Рей Кавакубо дала своему бренду французское название Comme des Garcons, но ее стиль отличается безошибочно японским своеобразием. Кавакубо первой бросила вызов монополии европейцев и американцев на «современность»
С начала 1980-х японская мода — несмотря на то, что прежде японскую одежду носила лишь горстка «элитарных» потребителей — психологически очень сильно повлияла на положение дел как внутри страны, так и во всем остальном мире. Мода перестала быть явлением, которое западные «законодатели» навязывали остальному миру. То, что теперь происходило в Токио, способно было изменить представления людей, которые прежде были уверены, что только они задают тон модной индустрии. Причем речь шла не о мелких сезонных сенсациях, а об изменении самого характера одежды. Изменились представления и о Японии в целом. Мода доказала, что японцы не только обладают техническими навыками, позволяющими производить надежные и экономичные малолитражные машины, но и способны творить самобытные образы, которые нравятся иностранцам.
Мияки, Кавакубо и Ямамото предлагали не перекомпоновку фольклорных или этнических элементов японского национального костюма, хотя существующие в стране глубокие ремесленные и смысловые традиции в одежде стали для них богатым источником вдохновения. Они сосредоточились на концептуальных аспектах манеры одеваться.
В изделиях японских модельеров — особенно в то время, когда их можно было купить лишь в немногих магазинах, — было нечто загадочное, не вписывающееся в общепринятые рамки. У этой одежды были непривычные силуэты, дизайнеры часто использовали черный цвет и самым радикальным образом манипулировали тканями и кроем. Их подход кардинально отличался от норм западной моды в том, что касается гендера и человеческого тела. Японские коллекции не могли не понравиться тем, кто считал себя людьми свободомыслящими, не связанными общепринятыми критериями моды.
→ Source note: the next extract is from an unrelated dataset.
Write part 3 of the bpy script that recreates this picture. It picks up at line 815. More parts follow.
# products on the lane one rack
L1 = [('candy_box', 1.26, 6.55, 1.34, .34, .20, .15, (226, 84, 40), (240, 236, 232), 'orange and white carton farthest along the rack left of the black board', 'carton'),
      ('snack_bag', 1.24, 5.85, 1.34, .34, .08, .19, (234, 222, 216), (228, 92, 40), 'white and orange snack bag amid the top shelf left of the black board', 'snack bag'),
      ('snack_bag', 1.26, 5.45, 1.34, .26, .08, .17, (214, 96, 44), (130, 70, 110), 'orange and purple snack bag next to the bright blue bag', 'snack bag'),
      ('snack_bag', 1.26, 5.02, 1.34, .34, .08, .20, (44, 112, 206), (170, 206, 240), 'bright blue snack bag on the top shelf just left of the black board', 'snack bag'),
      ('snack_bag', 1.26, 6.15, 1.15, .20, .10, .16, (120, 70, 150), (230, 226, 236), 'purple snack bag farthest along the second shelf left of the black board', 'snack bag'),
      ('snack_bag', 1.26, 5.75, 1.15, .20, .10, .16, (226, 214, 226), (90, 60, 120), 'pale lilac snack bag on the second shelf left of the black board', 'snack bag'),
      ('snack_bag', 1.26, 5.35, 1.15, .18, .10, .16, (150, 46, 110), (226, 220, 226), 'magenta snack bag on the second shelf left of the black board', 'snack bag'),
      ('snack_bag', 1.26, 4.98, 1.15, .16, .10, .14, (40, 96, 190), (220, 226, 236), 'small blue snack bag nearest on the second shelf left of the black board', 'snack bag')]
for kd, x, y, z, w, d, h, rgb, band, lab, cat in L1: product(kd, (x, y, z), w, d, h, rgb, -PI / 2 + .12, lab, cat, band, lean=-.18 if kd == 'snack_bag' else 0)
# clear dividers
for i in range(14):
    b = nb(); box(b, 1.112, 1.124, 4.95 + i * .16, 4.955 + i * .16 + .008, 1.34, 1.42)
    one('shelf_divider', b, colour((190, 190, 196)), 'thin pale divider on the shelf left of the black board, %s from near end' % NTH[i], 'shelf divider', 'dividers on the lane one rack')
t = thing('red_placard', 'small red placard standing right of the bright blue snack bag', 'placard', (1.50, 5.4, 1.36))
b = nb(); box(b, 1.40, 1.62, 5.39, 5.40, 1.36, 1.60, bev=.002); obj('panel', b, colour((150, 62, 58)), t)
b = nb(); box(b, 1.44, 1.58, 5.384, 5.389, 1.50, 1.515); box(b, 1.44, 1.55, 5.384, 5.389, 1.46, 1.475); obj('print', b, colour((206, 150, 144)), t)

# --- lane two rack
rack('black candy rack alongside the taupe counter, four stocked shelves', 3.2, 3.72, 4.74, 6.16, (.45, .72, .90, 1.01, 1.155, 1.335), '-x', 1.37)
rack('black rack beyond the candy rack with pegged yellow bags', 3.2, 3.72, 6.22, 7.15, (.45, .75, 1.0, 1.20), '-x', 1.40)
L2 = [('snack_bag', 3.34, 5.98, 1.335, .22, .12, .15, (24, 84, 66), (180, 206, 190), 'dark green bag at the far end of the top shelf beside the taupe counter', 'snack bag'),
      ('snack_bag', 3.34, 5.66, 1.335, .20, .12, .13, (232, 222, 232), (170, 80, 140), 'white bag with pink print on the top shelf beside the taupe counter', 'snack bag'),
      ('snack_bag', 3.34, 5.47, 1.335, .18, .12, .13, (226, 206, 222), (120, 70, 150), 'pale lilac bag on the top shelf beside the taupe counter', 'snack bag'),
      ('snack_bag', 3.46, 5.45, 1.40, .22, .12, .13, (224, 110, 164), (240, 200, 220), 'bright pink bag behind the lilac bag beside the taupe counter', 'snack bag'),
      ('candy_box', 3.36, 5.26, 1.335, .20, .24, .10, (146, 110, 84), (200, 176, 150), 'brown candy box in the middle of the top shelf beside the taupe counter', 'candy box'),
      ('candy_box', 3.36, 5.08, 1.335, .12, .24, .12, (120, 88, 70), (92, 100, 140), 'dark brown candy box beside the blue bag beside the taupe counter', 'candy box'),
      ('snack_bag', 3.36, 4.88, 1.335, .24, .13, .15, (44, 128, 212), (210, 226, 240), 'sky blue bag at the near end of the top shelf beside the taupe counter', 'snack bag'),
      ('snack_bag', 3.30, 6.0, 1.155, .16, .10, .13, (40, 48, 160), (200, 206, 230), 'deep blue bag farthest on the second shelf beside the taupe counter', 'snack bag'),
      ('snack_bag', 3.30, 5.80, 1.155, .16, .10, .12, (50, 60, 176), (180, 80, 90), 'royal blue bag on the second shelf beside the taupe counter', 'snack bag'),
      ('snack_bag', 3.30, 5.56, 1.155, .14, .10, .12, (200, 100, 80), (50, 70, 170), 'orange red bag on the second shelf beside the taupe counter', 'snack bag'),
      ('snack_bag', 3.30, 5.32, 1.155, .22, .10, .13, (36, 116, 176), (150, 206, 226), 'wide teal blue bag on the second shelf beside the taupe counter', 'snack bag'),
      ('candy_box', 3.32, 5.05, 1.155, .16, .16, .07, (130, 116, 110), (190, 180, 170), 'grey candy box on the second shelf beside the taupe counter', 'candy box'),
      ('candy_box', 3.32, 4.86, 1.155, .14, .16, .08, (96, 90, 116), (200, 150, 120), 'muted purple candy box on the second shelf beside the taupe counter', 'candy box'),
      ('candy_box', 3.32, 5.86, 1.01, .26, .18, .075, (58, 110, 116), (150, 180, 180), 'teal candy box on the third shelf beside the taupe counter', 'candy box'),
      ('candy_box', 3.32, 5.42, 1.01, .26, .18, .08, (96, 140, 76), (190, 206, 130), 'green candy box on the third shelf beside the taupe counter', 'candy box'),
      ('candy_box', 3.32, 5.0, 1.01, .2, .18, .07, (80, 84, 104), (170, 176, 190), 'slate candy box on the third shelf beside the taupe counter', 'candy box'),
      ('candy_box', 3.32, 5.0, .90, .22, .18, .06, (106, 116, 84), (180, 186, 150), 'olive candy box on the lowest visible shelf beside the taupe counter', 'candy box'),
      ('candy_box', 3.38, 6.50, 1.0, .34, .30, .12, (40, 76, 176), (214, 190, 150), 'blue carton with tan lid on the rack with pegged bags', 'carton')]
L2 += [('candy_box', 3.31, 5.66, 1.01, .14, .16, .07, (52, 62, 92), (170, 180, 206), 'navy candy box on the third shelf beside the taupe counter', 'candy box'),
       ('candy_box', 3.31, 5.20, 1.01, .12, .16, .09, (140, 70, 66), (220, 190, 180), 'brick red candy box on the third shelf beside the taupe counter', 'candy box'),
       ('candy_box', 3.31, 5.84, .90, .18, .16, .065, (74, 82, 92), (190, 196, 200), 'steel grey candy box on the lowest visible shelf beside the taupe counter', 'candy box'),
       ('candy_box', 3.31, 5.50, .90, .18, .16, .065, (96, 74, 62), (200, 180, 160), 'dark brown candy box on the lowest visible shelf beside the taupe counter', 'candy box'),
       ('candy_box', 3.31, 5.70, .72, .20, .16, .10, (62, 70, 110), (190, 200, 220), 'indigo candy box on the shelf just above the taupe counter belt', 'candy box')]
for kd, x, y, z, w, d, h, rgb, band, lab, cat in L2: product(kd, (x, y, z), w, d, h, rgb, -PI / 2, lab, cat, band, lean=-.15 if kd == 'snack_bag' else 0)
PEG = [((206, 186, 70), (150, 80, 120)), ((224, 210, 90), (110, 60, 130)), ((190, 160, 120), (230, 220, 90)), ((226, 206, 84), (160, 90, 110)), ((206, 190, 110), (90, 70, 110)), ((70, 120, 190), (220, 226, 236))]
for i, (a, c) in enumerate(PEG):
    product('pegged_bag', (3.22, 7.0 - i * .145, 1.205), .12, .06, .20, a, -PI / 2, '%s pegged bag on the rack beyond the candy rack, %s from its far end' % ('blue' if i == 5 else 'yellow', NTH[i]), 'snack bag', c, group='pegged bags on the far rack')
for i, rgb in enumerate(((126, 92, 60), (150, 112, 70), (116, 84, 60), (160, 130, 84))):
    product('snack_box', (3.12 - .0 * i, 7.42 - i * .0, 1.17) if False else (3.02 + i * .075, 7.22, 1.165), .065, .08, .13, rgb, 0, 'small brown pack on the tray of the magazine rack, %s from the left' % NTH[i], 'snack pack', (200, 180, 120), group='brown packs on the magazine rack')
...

Они привлекали людей, понимавших, что мода отнюдь не всегда неразрывно связана с молодостью. По сути, это была мода для тех, кто, в общем-то, не любит моду.
Характер моды определяется как миром одежды, так и феноменом перемен, который она воплощает. Мода касается нашей манеры одеваться и смыслов, которые несет в себе одежда. Но еще она связана с тем, что мы запрограммированы природой на постоянные изменения. В течение суток меняется освещение — восходит и заходит солнце. Смена времен года происходит медленнее, но она также предопределена. Естественным следствием этого феномена, включающего множество различных циклов одновременно, является представление о том, что мир вокруг нас никогда не стоит на месте. Каждый сезон должен отличаться от другого. Но в нашей жизни есть и долгосрочная цикличность: колебания между сдержанностью и пышностью. Эти колебания возникают как реакция на ситуацию в обществе и могут представлять собой антитезу войне или экономической депрессии либо, наоборот, позитивную реакцию на «бэби-бум» и увеличение доли молодежи в составе населения. В результате в одежде мы переходим от открытой сексуальности к пуританству, от короткого к длинному, от пестроты к однотонности, от ностальгии к футуризму.
Наши представления практически обо всем — от интеллектуальных поветрий до цветовой гаммы — постоянно колеблются под воздействием «приливов и отливов» в нашем понимании окружающей действительности.
Именно так происходят изменения в нашем восприятии того, что можно считать официальной и повседневной одеждой: смокинг был повседневным костюмом для людей, отцы которых носили фрак, но официальным для их детей, живших в эпоху пиджачных пар. Этот костюм, в свою очередь, стал официальным для поколения, выбирающего на каждый день джинсы и кроссовки.